-- begin --
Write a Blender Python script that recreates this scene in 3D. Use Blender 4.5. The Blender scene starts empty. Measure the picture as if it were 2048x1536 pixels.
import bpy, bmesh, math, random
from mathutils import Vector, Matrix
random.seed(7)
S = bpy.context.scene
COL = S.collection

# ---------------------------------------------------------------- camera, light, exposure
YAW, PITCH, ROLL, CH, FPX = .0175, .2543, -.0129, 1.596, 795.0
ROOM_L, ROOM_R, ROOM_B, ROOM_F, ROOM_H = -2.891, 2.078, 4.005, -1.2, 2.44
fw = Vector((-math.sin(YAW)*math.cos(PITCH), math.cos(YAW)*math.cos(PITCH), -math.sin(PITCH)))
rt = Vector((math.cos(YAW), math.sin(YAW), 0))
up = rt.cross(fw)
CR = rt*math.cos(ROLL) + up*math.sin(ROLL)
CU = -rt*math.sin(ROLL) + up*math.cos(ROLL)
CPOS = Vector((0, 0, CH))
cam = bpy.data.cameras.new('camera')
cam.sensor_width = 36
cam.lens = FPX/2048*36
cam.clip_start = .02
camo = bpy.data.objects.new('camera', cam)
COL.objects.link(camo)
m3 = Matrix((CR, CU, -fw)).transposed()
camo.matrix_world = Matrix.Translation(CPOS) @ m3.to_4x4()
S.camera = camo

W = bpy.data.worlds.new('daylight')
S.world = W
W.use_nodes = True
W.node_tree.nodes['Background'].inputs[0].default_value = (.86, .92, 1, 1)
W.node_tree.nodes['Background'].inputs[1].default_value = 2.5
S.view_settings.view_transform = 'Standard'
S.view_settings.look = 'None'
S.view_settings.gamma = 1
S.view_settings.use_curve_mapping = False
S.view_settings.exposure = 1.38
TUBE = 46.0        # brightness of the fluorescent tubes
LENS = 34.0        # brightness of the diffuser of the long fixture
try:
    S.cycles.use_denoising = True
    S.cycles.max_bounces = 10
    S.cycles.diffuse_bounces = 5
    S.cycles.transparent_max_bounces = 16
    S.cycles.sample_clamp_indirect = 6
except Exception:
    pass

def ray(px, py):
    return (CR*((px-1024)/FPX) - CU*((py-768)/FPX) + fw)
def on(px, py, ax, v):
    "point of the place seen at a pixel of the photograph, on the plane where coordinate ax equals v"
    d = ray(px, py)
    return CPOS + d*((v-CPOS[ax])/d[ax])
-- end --
Copy all lines of the material above where the string "scene" occurs.

## THE SOLUTION
Write a Blender Python script that recreates this scene in 3D. Use Blender 4.5. The Blender scene starts empty. Measure the picture as if it were 2048x1536 pixels.
S = bpy.context.scene